**STORED ROWS:**
━━━━━━━━━━━━━━━━

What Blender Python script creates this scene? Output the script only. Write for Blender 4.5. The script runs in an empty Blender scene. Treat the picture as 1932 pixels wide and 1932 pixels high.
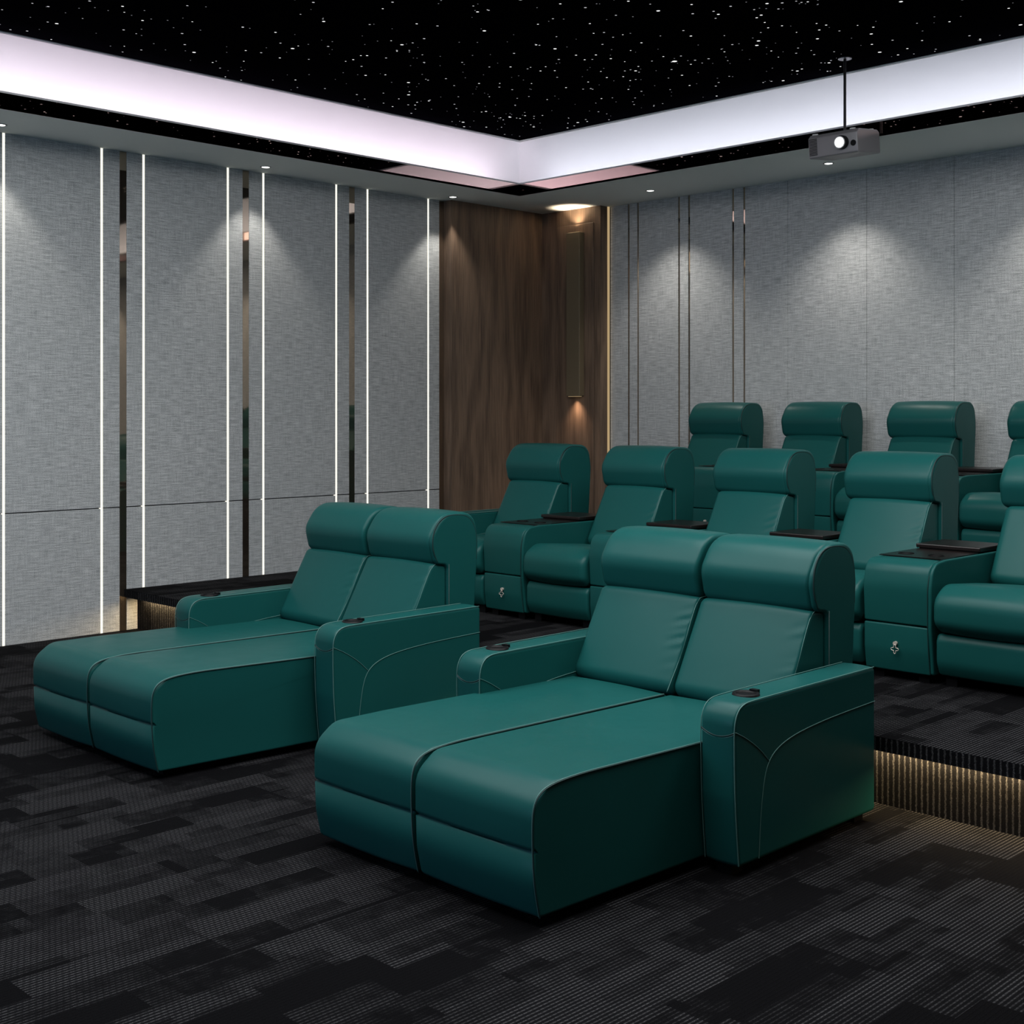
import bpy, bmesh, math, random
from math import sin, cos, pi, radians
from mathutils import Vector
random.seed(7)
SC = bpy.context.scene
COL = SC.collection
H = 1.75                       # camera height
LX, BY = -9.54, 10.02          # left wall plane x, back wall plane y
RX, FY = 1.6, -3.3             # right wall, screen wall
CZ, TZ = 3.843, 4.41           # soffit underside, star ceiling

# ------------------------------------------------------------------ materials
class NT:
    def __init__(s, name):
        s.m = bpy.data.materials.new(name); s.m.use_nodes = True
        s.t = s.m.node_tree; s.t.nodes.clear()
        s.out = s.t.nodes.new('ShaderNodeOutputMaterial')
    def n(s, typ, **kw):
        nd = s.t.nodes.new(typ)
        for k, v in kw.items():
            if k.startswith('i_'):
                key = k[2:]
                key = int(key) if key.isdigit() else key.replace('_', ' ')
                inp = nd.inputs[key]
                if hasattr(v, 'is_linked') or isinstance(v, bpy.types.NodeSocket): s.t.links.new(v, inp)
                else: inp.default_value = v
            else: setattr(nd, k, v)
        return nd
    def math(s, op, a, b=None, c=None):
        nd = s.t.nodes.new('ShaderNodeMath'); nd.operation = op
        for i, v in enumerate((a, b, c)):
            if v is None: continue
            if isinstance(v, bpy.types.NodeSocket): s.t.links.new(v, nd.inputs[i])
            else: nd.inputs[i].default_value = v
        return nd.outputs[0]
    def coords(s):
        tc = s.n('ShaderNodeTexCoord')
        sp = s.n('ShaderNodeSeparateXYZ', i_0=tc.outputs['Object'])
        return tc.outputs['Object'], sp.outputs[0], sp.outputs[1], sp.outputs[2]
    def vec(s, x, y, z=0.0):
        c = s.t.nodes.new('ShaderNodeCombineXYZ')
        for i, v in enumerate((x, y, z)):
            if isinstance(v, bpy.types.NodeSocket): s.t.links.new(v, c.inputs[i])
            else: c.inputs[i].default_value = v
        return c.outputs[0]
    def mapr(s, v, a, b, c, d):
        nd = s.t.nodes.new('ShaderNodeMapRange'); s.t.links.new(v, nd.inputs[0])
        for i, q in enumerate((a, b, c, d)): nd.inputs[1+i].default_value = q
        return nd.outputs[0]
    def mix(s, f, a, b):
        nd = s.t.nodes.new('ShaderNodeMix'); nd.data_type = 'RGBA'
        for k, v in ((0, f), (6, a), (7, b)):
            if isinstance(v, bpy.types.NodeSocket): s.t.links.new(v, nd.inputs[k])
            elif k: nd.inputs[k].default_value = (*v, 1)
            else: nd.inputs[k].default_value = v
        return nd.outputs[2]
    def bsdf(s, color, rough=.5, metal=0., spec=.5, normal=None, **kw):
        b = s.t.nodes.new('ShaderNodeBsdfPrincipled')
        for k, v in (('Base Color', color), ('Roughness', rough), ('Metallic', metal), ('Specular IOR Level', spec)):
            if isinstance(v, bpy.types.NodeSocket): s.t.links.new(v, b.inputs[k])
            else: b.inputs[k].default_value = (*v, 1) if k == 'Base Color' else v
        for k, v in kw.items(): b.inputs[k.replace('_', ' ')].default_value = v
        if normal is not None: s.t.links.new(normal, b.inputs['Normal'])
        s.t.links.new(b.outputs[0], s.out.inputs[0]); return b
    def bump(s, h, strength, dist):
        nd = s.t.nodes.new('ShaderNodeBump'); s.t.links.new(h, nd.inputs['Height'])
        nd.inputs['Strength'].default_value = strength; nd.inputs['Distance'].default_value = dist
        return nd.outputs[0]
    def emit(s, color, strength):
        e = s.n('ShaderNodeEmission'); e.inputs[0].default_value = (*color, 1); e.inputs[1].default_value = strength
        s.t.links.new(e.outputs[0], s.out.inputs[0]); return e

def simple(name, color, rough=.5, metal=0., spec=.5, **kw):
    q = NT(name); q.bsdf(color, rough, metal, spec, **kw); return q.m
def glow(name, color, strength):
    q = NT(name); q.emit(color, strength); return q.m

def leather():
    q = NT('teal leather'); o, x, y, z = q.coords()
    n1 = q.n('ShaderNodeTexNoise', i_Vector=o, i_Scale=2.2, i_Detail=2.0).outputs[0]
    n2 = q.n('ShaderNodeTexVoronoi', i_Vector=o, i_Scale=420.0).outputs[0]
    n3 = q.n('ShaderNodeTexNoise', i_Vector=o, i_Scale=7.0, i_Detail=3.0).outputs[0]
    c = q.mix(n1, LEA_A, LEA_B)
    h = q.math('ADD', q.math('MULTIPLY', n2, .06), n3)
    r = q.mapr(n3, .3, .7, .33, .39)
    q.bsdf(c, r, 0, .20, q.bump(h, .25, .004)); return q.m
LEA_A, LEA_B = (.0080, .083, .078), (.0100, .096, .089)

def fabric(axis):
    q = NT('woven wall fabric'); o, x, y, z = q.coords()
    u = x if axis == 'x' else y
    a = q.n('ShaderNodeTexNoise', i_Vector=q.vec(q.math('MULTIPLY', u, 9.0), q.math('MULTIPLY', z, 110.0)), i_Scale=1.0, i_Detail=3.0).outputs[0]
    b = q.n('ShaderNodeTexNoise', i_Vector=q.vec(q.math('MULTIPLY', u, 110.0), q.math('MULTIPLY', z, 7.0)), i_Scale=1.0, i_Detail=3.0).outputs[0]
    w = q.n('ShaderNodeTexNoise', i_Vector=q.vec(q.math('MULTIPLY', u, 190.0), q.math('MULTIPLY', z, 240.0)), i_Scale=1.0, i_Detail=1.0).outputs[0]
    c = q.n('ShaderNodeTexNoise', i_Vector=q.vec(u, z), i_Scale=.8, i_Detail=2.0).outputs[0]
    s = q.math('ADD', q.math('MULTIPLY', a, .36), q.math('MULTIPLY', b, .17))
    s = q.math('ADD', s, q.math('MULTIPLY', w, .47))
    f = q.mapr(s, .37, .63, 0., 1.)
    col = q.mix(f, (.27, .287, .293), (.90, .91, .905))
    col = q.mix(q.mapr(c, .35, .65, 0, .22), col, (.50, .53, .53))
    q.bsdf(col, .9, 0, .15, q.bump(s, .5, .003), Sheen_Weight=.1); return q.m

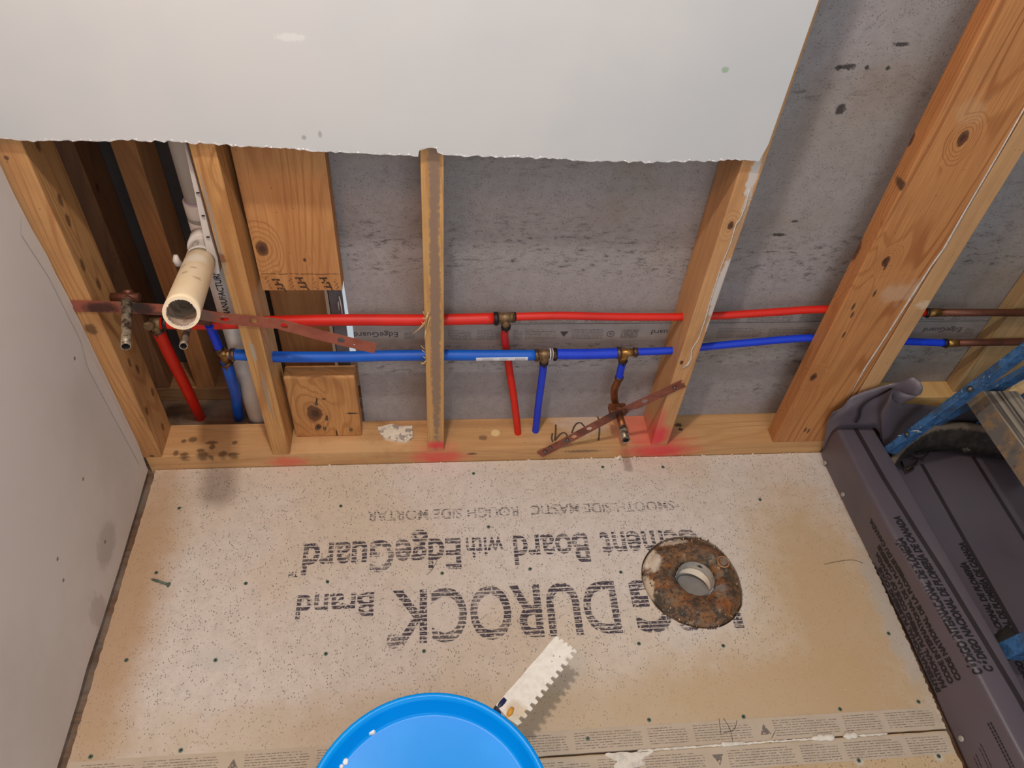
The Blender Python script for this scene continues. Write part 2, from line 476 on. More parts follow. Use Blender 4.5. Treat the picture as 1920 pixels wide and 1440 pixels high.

━━━━━━━━━━━━━━━━

**TO DO:** Write out each line of the listing above, exactly, from its first line to the line holding "CZ, TZ = 3.843, 4.41", inclusive. Skip the pictures.

**ANSWER:**
What Blender Python script creates this scene? Output the script only. Write for Blender 4.5. The script runs in an empty Blender scene. Treat the picture as 1932 pixels wide and 1932 pixels high.
import bpy, bmesh, math, random
from math import sin, cos, pi, radians
from mathutils import Vector
random.seed(7)
SC = bpy.context.scene
COL = SC.collection
H = 1.75                       # camera height
LX, BY = -9.54, 10.02          # left wall plane x, back wall plane y
RX, FY = 1.6, -3.3             # right wall, screen wall
CZ, TZ = 3.843, 4.41           # soffit underside, star ceiling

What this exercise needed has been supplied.